Washington Post media blogger Erik Wemple grabbed a quick interview with NBC News president Andrew Lack at the first presidential debate at Hofstra University. Lack predictably talked up Brian Williams and his new show The 11th Hour as "off to a nice start." Actually, Williams is losing in the key 25-54 demo to CNN's Don Lemon: CNN drew 293,000 viewers to MSNBC's 235,000 viewers in that first half-hour at 11 pm. Worse yet, both CNN and MSNBC are trounced by an O'Reilly Factor rerun on Fox, which averaged 367,000 viewers in that time slot.
But Lack tried to claim the serial-exaggeration scandal that forced Williams out of his NBC Nightly News anchor chair last year was already "ancient history," as far as he was concerned.
As he prepared to return to work as a breaking news anchor on MSNBC, Williams sat for an interview with NBC News’s Matt Lauer, but he did not individually address all the episodes on his besmirched record. “I would like to take this opportunity to say that what has happened in the past has been identified and torn apart by me and has been fixed, has been dealt with,” said Williams, who lost his job as anchor of NBC Nightly News.
Monday, Lack sounded a note of accord. When asked whether Williams had left behind some unfinished business in that Lauer interview, Lack responded, “Ancient history to me.”
Wemple noted that NBC's actions say otherwise:
Williams didn’t do a single interview to hype the debut, counter to custom in the cable-news business. Instead of hopping on the phone with media reporters, he released a statement saying, in part, “We want a broadcast that will feel like a continuation of the conversation we’ve had all during this unprecedented campaign season. As the general election ramps up, there’s an opportunity to assess and discuss the campaign at the end of each day.”
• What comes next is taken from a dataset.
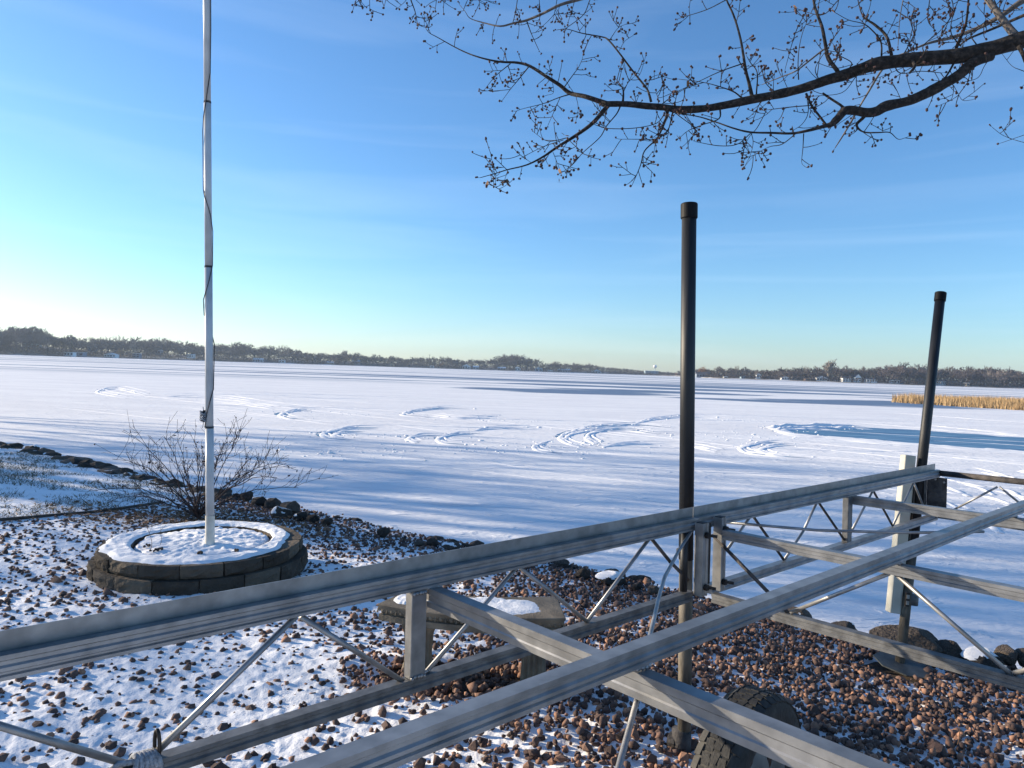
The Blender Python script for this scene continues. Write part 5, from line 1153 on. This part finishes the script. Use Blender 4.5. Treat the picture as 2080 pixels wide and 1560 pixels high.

The shyness has shielded Williams from having to confront again his scandal of 2015.
The blog Inside Cable News disagreed with Lack's "ancient history" spin, criticizing NBC because "It chose to bury the story rather than do what CBS did with the Thornburgh report which did a complete and very public number on Rathergate. The Lauer interview only compounded things."
As our Kyle Drennen reported last year, Williams wasn't exactly coming clean to Lauer. “I told the story correctly for years before I told it incorrectly. I was not trying to mislead people. That, to me, is a huge difference here.”
Lauer pushed back: “But wait a second, you say, ‘I was not trying to mislead people,’ but I need to make sure we understand each other here. Did you know when you went on Nightly News that you were telling a story that was not true?” Again, Williams denied intentional dishonesty: “No. I – it came from a bad place. It came from a sloppy choice of words. I told stories that were not true over the years, looking back. It is very clear. I never intended to. It got mixed up. It got turned around in my mind.”
He then added "this was clearly ego-driven, a desire to better my role in a story I was already in.”
This "ancient history" spin from NBC is a also a little strange coming from a network whose newscast is still broadcasting hyperbole about "Bridgegate Bombshells."